Since not all characters have the same width, these functions let you check the width of a character. See Primitive Indent, and Screen Lines, for related functions.

Function: char-width char

This function returns the width in columns of the character char, if it were displayed in the current buffer (i.e., taking into account the buffer’s display table, if any; see Display Tables). The width of a tab character is usually tab-width (see Usual Display).

Function: string-width string

This function returns the width in columns of the string string, if it were displayed in the current buffer and the selected window.

Function: truncate-string-to-width string width &optional start-column padding ellipsis

This function returns the part of string that fits within width columns, as a new string.

If string does not reach width, then the result ends where string ends. If one multi-column character in string extends across the column width, that character is not included in the result. Thus, the result can fall short of width but cannot go beyond it.

The optional argument start-column specifies the starting column. If this is non-nil, then the first start-column columns of the string are omitted from the value. If one multi-column character in string extends across the column start-column, that character is not included.

The optional argument padding, if non-nil, is a padding character added at the beginning and end of the result string, to extend it to exactly width columns. The padding character is used at the end of the result if it falls short of width. It is also used at the beginning of the result if one multi-column character in string extends across the column start-column.

If ellipsis is non-nil, it should be a string which will replace the end of string (including any padding) if it extends beyond width, unless the display width of string is equal to or less than the display width of ellipsis.

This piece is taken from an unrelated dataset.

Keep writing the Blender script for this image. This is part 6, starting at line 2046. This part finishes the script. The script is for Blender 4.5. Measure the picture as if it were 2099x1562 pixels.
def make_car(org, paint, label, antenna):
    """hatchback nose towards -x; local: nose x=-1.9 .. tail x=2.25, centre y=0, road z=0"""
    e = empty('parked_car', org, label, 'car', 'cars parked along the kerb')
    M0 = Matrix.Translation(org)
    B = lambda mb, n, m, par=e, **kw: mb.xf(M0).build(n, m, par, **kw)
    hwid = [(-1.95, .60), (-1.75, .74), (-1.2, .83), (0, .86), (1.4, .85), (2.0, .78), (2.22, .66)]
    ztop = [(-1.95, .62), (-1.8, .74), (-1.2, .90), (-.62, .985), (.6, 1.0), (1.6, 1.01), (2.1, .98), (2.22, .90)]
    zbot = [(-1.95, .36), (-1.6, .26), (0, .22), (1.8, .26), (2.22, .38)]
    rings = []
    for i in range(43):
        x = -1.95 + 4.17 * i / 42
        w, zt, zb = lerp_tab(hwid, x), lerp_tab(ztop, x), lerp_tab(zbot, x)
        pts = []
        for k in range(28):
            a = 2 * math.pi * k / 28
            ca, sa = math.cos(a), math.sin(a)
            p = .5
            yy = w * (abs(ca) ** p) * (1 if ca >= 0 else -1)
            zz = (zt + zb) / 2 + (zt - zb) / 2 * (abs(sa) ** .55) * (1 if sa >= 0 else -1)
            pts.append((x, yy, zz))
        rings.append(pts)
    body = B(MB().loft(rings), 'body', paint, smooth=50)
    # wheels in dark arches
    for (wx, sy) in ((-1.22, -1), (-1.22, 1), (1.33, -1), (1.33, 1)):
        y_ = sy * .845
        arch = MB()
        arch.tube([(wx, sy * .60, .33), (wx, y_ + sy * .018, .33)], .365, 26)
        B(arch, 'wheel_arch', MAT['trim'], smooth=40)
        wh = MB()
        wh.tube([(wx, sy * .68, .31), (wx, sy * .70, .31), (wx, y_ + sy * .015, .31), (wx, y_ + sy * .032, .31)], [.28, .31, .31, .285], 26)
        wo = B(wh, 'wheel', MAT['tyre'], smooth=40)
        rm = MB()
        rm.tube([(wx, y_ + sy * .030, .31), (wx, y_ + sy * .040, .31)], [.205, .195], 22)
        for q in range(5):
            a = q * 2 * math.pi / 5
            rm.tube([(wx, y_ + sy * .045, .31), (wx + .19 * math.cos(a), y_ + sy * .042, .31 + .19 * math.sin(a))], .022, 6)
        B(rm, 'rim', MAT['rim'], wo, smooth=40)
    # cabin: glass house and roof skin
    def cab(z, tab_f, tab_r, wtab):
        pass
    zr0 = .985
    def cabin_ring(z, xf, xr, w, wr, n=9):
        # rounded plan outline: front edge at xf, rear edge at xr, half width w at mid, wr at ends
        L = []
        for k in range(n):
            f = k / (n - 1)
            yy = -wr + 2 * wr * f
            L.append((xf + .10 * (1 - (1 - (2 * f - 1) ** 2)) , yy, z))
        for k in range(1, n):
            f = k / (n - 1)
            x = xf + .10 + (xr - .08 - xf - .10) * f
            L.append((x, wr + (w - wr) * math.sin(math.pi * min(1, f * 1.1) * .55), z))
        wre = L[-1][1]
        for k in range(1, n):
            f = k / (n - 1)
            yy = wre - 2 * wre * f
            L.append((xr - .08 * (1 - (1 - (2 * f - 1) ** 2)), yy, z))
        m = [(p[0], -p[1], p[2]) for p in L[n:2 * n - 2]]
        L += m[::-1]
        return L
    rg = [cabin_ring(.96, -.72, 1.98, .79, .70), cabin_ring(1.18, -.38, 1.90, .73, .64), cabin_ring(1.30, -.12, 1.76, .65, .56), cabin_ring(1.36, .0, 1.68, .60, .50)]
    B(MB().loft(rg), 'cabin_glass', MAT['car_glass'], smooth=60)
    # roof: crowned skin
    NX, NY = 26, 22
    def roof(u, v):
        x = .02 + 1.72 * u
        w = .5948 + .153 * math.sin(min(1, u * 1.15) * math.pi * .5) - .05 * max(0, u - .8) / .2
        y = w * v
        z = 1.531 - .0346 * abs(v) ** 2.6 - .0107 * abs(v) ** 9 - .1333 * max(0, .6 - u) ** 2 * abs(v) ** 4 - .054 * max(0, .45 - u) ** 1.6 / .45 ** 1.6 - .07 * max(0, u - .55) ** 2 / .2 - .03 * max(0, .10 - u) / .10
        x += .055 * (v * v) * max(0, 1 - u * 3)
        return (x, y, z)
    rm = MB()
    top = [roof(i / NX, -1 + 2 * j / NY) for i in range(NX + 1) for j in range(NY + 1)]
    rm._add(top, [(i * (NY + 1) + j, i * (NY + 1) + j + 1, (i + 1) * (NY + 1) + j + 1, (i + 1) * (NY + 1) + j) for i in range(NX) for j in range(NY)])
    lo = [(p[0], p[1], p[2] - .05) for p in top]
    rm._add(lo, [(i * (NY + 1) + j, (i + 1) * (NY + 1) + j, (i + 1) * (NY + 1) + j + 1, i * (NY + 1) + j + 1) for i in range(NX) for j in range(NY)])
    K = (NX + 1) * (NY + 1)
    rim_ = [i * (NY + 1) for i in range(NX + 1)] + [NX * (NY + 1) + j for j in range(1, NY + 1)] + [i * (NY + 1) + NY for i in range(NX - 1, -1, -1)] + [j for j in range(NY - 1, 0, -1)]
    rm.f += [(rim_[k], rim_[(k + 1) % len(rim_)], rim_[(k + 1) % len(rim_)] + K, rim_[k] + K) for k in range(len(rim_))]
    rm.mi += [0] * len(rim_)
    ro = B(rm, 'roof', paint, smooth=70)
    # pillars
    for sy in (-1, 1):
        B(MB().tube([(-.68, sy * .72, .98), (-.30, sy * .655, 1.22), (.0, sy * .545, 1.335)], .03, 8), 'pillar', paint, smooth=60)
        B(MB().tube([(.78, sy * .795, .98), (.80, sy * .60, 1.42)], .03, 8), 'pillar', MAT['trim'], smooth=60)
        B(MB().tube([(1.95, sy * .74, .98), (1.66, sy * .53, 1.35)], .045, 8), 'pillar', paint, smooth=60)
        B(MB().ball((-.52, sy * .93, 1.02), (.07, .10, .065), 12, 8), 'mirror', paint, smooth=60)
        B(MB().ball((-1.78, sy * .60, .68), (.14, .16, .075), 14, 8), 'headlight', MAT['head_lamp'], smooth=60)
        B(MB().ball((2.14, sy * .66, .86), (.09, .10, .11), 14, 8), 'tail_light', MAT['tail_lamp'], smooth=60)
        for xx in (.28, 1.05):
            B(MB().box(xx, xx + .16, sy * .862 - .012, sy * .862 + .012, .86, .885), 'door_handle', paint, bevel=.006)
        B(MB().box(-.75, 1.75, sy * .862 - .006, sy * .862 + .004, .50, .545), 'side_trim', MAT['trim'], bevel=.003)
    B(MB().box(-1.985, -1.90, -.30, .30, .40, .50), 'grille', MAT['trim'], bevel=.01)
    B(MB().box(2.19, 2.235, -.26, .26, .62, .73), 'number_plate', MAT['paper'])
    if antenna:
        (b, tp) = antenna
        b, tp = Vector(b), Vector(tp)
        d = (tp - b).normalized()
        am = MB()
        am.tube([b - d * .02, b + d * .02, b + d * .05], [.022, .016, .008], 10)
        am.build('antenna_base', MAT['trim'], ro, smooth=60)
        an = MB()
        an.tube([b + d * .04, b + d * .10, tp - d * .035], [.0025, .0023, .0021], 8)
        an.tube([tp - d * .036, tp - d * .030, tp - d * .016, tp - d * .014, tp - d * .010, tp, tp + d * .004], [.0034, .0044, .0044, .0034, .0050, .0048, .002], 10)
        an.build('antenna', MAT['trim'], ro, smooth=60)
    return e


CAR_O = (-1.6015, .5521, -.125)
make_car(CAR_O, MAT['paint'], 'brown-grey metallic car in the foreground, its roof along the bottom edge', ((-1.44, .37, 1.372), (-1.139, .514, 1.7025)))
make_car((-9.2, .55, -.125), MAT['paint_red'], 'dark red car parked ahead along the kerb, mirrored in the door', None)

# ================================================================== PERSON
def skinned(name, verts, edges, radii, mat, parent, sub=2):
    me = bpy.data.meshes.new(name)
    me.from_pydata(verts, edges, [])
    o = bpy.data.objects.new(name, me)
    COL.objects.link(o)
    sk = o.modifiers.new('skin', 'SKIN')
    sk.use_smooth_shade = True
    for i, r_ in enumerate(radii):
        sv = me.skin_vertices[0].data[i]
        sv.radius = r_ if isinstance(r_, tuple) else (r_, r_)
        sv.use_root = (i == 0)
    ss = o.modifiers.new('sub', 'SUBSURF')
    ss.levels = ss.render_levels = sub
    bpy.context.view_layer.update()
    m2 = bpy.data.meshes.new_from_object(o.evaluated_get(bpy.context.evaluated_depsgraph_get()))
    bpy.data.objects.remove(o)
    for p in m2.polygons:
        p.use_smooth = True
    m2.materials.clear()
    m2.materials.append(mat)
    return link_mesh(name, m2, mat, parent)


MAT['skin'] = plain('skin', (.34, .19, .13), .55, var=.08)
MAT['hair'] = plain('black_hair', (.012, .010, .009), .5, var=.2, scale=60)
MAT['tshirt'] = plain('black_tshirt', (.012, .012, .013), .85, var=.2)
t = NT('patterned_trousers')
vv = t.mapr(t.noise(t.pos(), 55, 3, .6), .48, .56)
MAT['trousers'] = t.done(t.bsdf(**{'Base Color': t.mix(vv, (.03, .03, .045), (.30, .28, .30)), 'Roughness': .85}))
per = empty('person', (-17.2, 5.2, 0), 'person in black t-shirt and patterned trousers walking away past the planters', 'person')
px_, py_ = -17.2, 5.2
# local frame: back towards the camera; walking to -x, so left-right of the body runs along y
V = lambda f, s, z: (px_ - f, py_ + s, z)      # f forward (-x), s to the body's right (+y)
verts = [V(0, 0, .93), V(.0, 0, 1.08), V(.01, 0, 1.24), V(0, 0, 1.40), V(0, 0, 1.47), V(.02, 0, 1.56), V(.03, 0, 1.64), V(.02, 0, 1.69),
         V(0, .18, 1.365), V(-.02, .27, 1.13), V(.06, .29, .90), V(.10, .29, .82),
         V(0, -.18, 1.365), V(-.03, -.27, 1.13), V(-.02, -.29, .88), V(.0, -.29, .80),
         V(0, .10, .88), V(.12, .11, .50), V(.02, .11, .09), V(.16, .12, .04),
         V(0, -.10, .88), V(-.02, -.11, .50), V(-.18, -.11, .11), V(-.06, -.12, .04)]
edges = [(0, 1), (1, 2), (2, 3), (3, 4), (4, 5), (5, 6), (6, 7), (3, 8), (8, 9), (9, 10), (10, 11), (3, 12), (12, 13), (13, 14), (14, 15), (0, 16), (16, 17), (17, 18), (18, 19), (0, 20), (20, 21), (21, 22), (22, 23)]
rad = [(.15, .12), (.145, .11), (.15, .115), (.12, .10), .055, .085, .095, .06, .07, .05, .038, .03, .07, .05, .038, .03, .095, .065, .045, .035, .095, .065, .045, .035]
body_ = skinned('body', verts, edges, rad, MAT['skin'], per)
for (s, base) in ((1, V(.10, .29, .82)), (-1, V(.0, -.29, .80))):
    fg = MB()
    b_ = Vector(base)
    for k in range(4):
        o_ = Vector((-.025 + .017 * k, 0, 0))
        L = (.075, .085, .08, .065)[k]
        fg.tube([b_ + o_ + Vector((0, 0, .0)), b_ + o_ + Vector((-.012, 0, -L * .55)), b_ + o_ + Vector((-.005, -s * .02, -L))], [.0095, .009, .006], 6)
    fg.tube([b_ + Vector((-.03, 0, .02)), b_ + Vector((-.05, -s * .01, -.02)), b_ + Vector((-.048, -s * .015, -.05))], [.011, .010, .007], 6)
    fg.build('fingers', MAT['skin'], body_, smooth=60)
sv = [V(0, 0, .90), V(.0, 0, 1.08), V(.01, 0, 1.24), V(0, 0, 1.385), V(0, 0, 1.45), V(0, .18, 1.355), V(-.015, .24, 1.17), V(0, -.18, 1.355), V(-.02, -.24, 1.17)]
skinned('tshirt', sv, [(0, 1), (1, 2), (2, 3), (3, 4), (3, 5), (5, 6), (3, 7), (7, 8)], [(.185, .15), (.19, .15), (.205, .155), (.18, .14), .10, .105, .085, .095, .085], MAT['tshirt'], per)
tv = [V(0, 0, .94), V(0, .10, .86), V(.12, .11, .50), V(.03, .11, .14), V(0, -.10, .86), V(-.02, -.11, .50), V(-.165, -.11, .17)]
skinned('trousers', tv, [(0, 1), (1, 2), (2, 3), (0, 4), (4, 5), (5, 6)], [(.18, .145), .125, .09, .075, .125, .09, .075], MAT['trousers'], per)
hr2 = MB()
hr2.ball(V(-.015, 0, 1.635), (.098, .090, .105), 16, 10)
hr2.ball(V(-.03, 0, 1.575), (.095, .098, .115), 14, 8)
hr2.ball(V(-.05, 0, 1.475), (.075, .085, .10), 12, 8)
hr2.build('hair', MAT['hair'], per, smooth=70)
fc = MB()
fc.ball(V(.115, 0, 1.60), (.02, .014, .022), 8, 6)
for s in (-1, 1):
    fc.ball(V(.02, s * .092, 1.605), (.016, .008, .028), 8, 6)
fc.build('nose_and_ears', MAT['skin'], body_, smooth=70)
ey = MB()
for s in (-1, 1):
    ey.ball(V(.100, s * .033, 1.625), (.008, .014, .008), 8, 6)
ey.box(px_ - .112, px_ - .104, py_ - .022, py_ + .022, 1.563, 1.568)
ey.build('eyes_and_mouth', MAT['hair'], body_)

If ellipsis is non-nil and not a string, it stands for "...".

(truncate-string-to-width "\tab\t" 12 4)
     ⇒ "ab"
(truncate-string-to-width "\tab\t" 12 4 ?\s)
     ⇒ "    ab  "

The following function returns the size in pixels of text as if it were displayed in a given window. This function is used by fit-window-to-buffer (see Resizing Windows) and fit-frame-to-buffer (see Size and Position) to make a window exactly as large as the text it contains.

Function: window-text-pixel-size &optional window from to x-limit y-limit mode-and-header-line

This function returns the size of the text of window’s buffer in pixels. window must be a live window and defaults to the selected one. The return value is a cons of the maximum pixel-width of any text line and the maximum pixel-height of all text lines.

The optional argument from, if non-nil, specifies the first text position to consider and defaults to the minimum accessible position of the buffer. If from is t, it uses the minimum accessible position that is not a newline character. The optional argument to, if non-nil, specifies the last text position to consider and defaults to the maximum accessible position of the buffer. If to is t, it uses the maximum accessible position that is not a newline character.

The optional argument x-limit, if non-nil, specifies the maximum pixel-width that can be returned. x-limit nil or omitted, means to use the pixel-width of window’s body (see Window Sizes); this is useful when the caller does not intend to change the width of window. Otherwise, the caller should specify here the maximum width window’s body may assume. Text whose x-coordinate is beyond x-limit is ignored. Since calculating the width of long lines can take some time, it’s always a good idea to make this argument as small as needed; in particular, if the buffer might contain long lines that will be truncated anyway.

The optional argument y-limit, if non-nil, specifies the maximum pixel-height that can be returned. Text lines whose y-coordinate is beyond y-limit are ignored. Since calculating the pixel-height of a large buffer can take some time, it makes sense to specify this argument; in particular, if the caller does not know the size of the buffer.

The optional argument mode-and-header-line nil or omitted means to not include the height of the mode- or header-line of window in the return value. If it is either the symbol mode-line or header-line, include only the height of that line, if present, in the return value. If it is t, include the height of both, if present, in the return value.